AmResearch

Astro Malaysia - A decent start to the year HOLD

kiasutrader
Publish date: Thu, 19 Jun 2014, 10:38 AM

- We maintain our HOLD recommendation on Astro Malaysia Holdings with a higher fair value of RM3.30/share (vs. RM3.20/share previously), as we tweak our FY15-17F capex, interest expense and depreciation assumptions.

- Astro reported 1QFY15 earnings of RM128.3mil (+15.2% QoQ, +12.4 YoY). This accounted for 27% of our previous full year estimate, while making up 23% of consensus’ estimates.

- The group declared a first interim dividend of 2.25 sen/share, which was within our expectation.

- Revenue grew by 11%, driven by:- (i) a higher take-up rate of value added services, which increased its ARPU by 3% to RM97; (ii) a higher TV household penetration rate of 58% (+ 5pp); and (iii) adex growth of 6% for its TV and radio segments.

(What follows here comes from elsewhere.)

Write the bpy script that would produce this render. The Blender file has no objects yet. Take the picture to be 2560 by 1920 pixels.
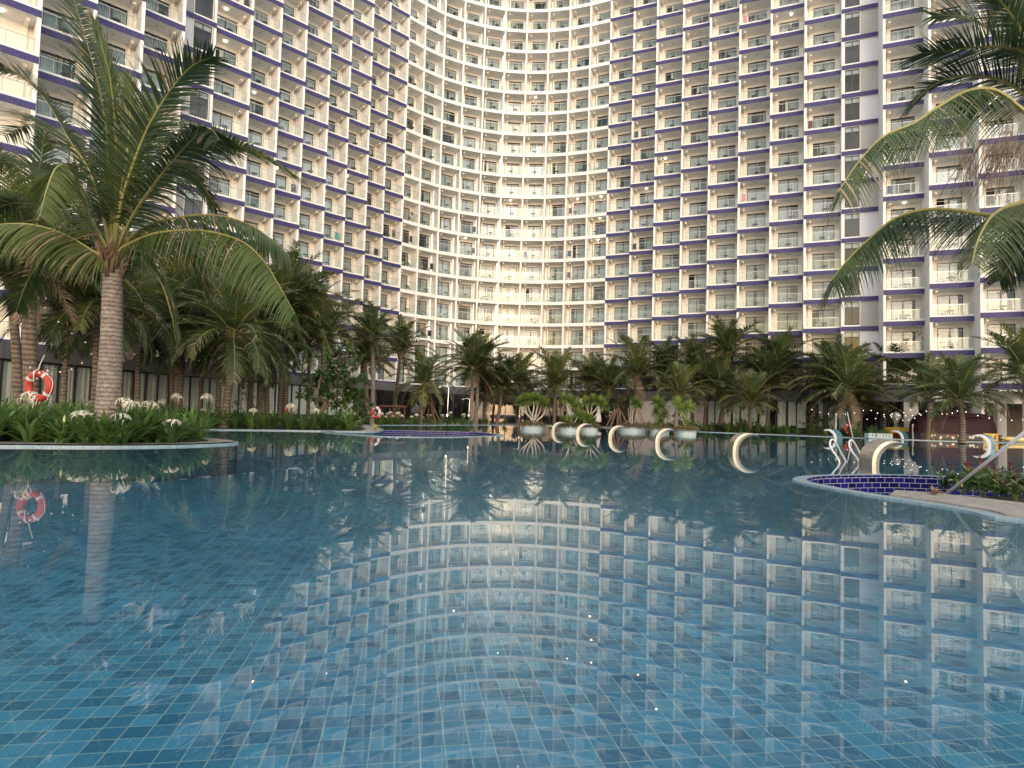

- However, net addition for its Pay TV subscribers continues to weaken and have declined by 30% YoY. We understand that some of its Pay TV subscribers have also switched from the Pay TV platform to the subscription-free NJOI platform.

- Churn rate increased from 8% to 10%, possibly due to weak consumer sentiment and the recent price hike for its sports packages. Management guides that the churn rate will remain at this level going forward.

- Content cost is estimated to be higher at ~35% of TV revenue this year, due to major sporting events this year (i.e. FIFA World Cup, Commonwealth Games, and Asian Games), compared with 32% without major events.

- However, as Astro is no longer actively swapping out the remaining subscribers on the older set-top boxes (15% of the total Pay TV subscribers) to the B.yond STBs, we expect the savings from this to more than offset higher content costs. Overall, we anticipate EBITDA margin to improve to 35% in FY15F (vs. 33.7% in FY14).

- Its home shopping business is expected to commence operations in 4QFY15, with dedicated channels that will exhibit its products around the clock. Management expects this new venture to contribute quite significantly in the medium term – generating circa RM500-700mil of revenue p.a. in 5 years.

- Although we are positive on Astro’s market dominance in the Pay-TV segment driven and supported by its superior content offerings, valuation is nevertheless steep at 38x PE of our FY15F earnings estimate. Our DPS assumption implies a yield of 2.5% in FY15.